> **DATASET CONTENT**
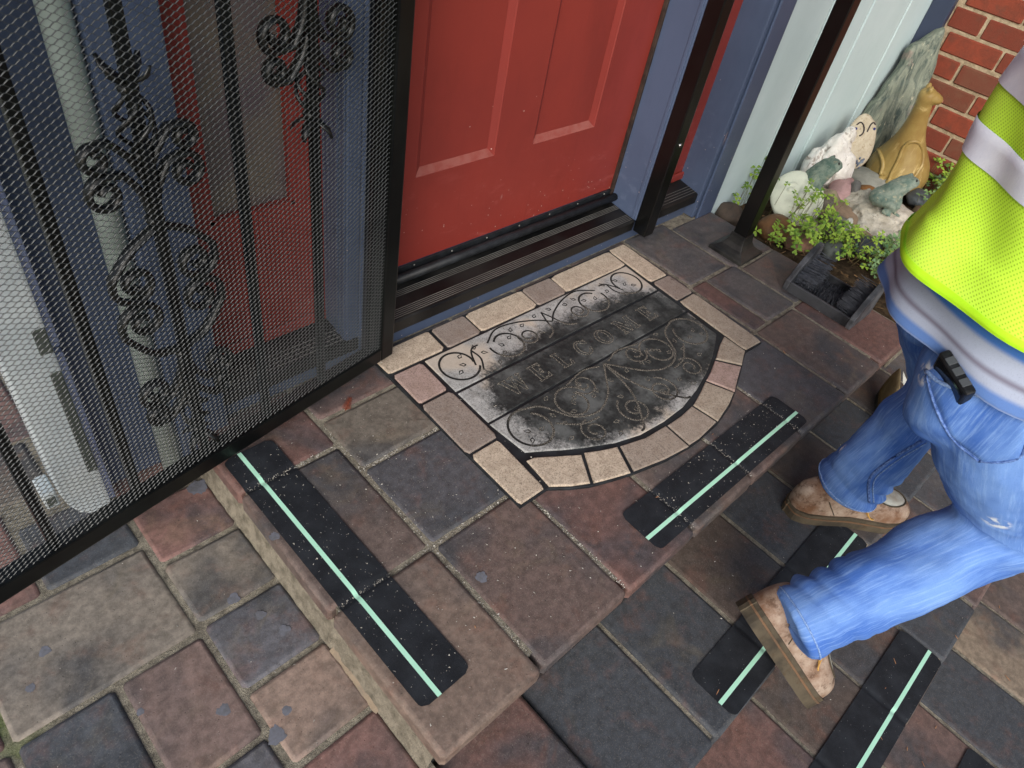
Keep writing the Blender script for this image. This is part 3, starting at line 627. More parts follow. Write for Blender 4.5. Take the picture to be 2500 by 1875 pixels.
both(list(spline([np.array(p) for p in [(1.0,.872),(1.05,.899),(1.11,.893),(1.17,.868),(1.203,.842)]], 7)), m1); both(list(spline([np.array(p) for p in [(1.203,.885),(1.192,.855),(1.178,.815),(1.150,.800)]], 7)), m1)
for x, y, a in [(.905,.842,2.6),(.885,.832,3.6),(.905,.868,.6),(.958,.872,1.2),(.965,.855,-.6),(1.03,.842,2.2),(1.02,.825,3.5),(1.055,.855,.4),(1.08,.872,.9),(1.115,.872,.3),(1.14,.83,-.5),(.985,.81,-2.2),(1.17,.88,.6)]:
    leaf(x, y, a); leaf(2*m1 - x, y, math.pi - a)
m2 = 1.197
both(spiral((.896,.606), .058, .044, 1.2, .95, 36), m2, .0022); both(spiral((1.034,.607), .052, .030, .2, 1.1, 34), m2, .002); both(spiral((1.098,.634), .034, .010, 3.3, 1.4, 28), m2); both(spiral((1.010,.518), .035, .009, 1.4, 1.5, 30), m2); both(spiral((1.142,.508), .044, .012, 1.9, 1.5, 32), m2, .002)
both(list(spline([np.array(p) for p in [(.915,.660),(.96,.640),(1.0,.575),(1.06,.553),(1.12,.575),(1.165,.62),(1.197,.655)]], 8)), m2, .002); both(list(spline([np.array(p) for p in [(1.197,.655),(1.19,.59),(1.17,.53),(1.12,.462),(1.10,.452)]], 8)), m2, .0022); both(list(spline([np.array(p) for p in [(.95,.585),(1.0,.548),(1.05,.54)]], 6)), m2); both(list(spline([np.array(p) for p in [(1.06,.655),(1.13,.668),(1.18,.655)]], 6)), m2)
for x, y, a in [(.885,.60,2.4),(.875,.585,4.0),(.905,.59,.2),(.965,.60,2.0),(.975,.575,3.4),(1.03,.60,1.2),(1.02,.585,2.9),(1.04,.615,.3),(1.085,.59,.6),(1.09,.635,1.6),(1.15,.55,2.5),(1.14,.50,.9),(1.08,.505,2.9),(1.06,.48,3.6),(.955,.535,3.3),(1.17,.60,2.2),(1.11,.61,4.6),(.98,.65,.4)]:
    leaf(x, y, a); leaf(2*m2 - x, y, math.pi - a)
gA.obj('scroll_lines', MGR, dm)['kind'] = 'stuff'
# WELCOME in outlined serif capitals
gA = Acc()
def glyph(polys, x, y, s=.052):
    for P in polys: gl([(x + a * s, y + b * s) for a, b in P], .0012)
sq = lambda *p: list(p) + [p[0]]
Wp = [sq((-.62,1),(-.22,1),(-.22,.94),(-.32,.94),(-.12,.32),(.06,.86),(-.02,.94),(-.08,.94),(-.08,1),(.28,1),(.28,.94),(.18,.94),(.34,.32),(.50,.94),(.40,.94),(.40,1),(.66,1),(.66,.94),(.58,.94),(.34,0),(.26,0),(.06,.62),(-.16,0),(-.24,0),(-.54,.94),(-.62,.94))]
Ep = [sq((-.36,1),(.34,1),(.34,.76),(.28,.76),(.22,.92),(-.06,.92),(-.06,.55),(.12,.55),(.16,.66),(.20,.66),(.20,.36),(.16,.36),(.12,.46),(-.06,.46),(-.06,.08),(.26,.08),(.34,.26),(.40,.26),(.38,0),(-.36,0),(-.36,.06),(-.26,.08),(-.26,.92),(-.36,.94))]
Lp = [sq((-.34,1),(.04,1),(.04,.94),(-.06,.92),(-.06,.08),(.24,.08),(.34,.28),(.40,.28),(.36,0),(-.34,0),(-.34,.06),(-.26,.08),(-.26,.92),(-.34,.94))]
Op = [[(.46*math.cos(t), .5 + .5*math.sin(t)) for t in np.linspace(0, 2*math.pi, 28)], [(.26*math.cos(t), .5 + .40*math.sin(t)) for t in np.linspace(0, 2*math.pi, 24)]]
Cp = [[(.44*math.cos(t), .5 + .5*math.sin(t)) for t in np.linspace(.7, 2*math.pi - .7, 26)] + [(.40,.34),(.30,.34)] + [(.26*math.cos(t), .5 + .40*math.sin(t)) for t in np.linspace(2*math.pi - .75, .75, 22)] + [(.30,.66),(.42,.66),(.42,.96),(.36,.96),(.34,.82)]]
Mp = [sq((-.62,1),(-.30,1),(.02,.34),(.32,1),(.62,1),(.62,.94),(.54,.92),(.54,.08),(.62,.06),(.62,0),(.26,0),(.26,.06),(.36,.08),(.36,.80),(.0,.0),(-.04,.0),(-.42,.82),(-.42,.08),(-.32,.06),(-.32,0),(-.62,0),(-.62,.06),(-.52,.08),(-.52,.92),(-.62,.94))]
for gph, x in ((Wp,.957),(Ep,1.037),(Lp,1.118),(Cp,1.196),(Op,1.276),(Mp,1.368),(Ep,1.458)): gA = Acc(); glyph(gph, x, .700 - (x - .957) * .004); gA.obj('letter', MGR, dm)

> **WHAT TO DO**
Output the material word for word, omitting its pictures.

> **SOLUTION TO THE EXERCISE**
Keep writing the Blender script for this image. This is part 3, starting at line 627. More parts follow. Write for Blender 4.5. Take the picture to be 2500 by 1875 pixels.
both(list(spline([np.array(p) for p in [(1.0,.872),(1.05,.899),(1.11,.893),(1.17,.868),(1.203,.842)]], 7)), m1); both(list(spline([np.array(p) for p in [(1.203,.885),(1.192,.855),(1.178,.815),(1.150,.800)]], 7)), m1)
for x, y, a in [(.905,.842,2.6),(.885,.832,3.6),(.905,.868,.6),(.958,.872,1.2),(.965,.855,-.6),(1.03,.842,2.2),(1.02,.825,3.5),(1.055,.855,.4),(1.08,.872,.9),(1.115,.872,.3),(1.14,.83,-.5),(.985,.81,-2.2),(1.17,.88,.6)]:
    leaf(x, y, a); leaf(2*m1 - x, y, math.pi - a)
m2 = 1.197
both(spiral((.896,.606), .058, .044, 1.2, .95, 36), m2, .0022); both(spiral((1.034,.607), .052, .030, .2, 1.1, 34), m2, .002); both(spiral((1.098,.634), .034, .010, 3.3, 1.4, 28), m2); both(spiral((1.010,.518), .035, .009, 1.4, 1.5, 30), m2); both(spiral((1.142,.508), .044, .012, 1.9, 1.5, 32), m2, .002)
both(list(spline([np.array(p) for p in [(.915,.660),(.96,.640),(1.0,.575),(1.06,.553),(1.12,.575),(1.165,.62),(1.197,.655)]], 8)), m2, .002); both(list(spline([np.array(p) for p in [(1.197,.655),(1.19,.59),(1.17,.53),(1.12,.462),(1.10,.452)]], 8)), m2, .0022); both(list(spline([np.array(p) for p in [(.95,.585),(1.0,.548),(1.05,.54)]], 6)), m2); both(list(spline([np.array(p) for p in [(1.06,.655),(1.13,.668),(1.18,.655)]], 6)), m2)
for x, y, a in [(.885,.60,2.4),(.875,.585,4.0),(.905,.59,.2),(.965,.60,2.0),(.975,.575,3.4),(1.03,.60,1.2),(1.02,.585,2.9),(1.04,.615,.3),(1.085,.59,.6),(1.09,.635,1.6),(1.15,.55,2.5),(1.14,.50,.9),(1.08,.505,2.9),(1.06,.48,3.6),(.955,.535,3.3),(1.17,.60,2.2),(1.11,.61,4.6),(.98,.65,.4)]:
    leaf(x, y, a); leaf(2*m2 - x, y, math.pi - a)
gA.obj('scroll_lines', MGR, dm)['kind'] = 'stuff'
# WELCOME in outlined serif capitals
gA = Acc()
def glyph(polys, x, y, s=.052):
    for P in polys: gl([(x + a * s, y + b * s) for a, b in P], .0012)
sq = lambda *p: list(p) + [p[0]]
Wp = [sq((-.62,1),(-.22,1),(-.22,.94),(-.32,.94),(-.12,.32),(.06,.86),(-.02,.94),(-.08,.94),(-.08,1),(.28,1),(.28,.94),(.18,.94),(.34,.32),(.50,.94),(.40,.94),(.40,1),(.66,1),(.66,.94),(.58,.94),(.34,0),(.26,0),(.06,.62),(-.16,0),(-.24,0),(-.54,.94),(-.62,.94))]
Ep = [sq((-.36,1),(.34,1),(.34,.76),(.28,.76),(.22,.92),(-.06,.92),(-.06,.55),(.12,.55),(.16,.66),(.20,.66),(.20,.36),(.16,.36),(.12,.46),(-.06,.46),(-.06,.08),(.26,.08),(.34,.26),(.40,.26),(.38,0),(-.36,0),(-.36,.06),(-.26,.08),(-.26,.92),(-.36,.94))]
Lp = [sq((-.34,1),(.04,1),(.04,.94),(-.06,.92),(-.06,.08),(.24,.08),(.34,.28),(.40,.28),(.36,0),(-.34,0),(-.34,.06),(-.26,.08),(-.26,.92),(-.34,.94))]
Op = [[(.46*math.cos(t), .5 + .5*math.sin(t)) for t in np.linspace(0, 2*math.pi, 28)], [(.26*math.cos(t), .5 + .40*math.sin(t)) for t in np.linspace(0, 2*math.pi, 24)]]
Cp = [[(.44*math.cos(t), .5 + .5*math.sin(t)) for t in np.linspace(.7, 2*math.pi - .7, 26)] + [(.40,.34),(.30,.34)] + [(.26*math.cos(t), .5 + .40*math.sin(t)) for t in np.linspace(2*math.pi - .75, .75, 22)] + [(.30,.66),(.42,.66),(.42,.96),(.36,.96),(.34,.82)]]
Mp = [sq((-.62,1),(-.30,1),(.02,.34),(.32,1),(.62,1),(.62,.94),(.54,.92),(.54,.08),(.62,.06),(.62,0),(.26,0),(.26,.06),(.36,.08),(.36,.80),(.0,.0),(-.04,.0),(-.42,.82),(-.42,.08),(-.32,.06),(-.32,0),(-.62,0),(-.62,.06),(-.52,.08),(-.52,.92),(-.62,.94))]
for gph, x in ((Wp,.957),(Ep,1.037),(Lp,1.118),(Cp,1.196),(Op,1.276),(Mp,1.368),(Ep,1.458)): gA = Acc(); glyph(gph, x, .700 - (x - .957) * .004); gA.obj('letter', MGR, dm)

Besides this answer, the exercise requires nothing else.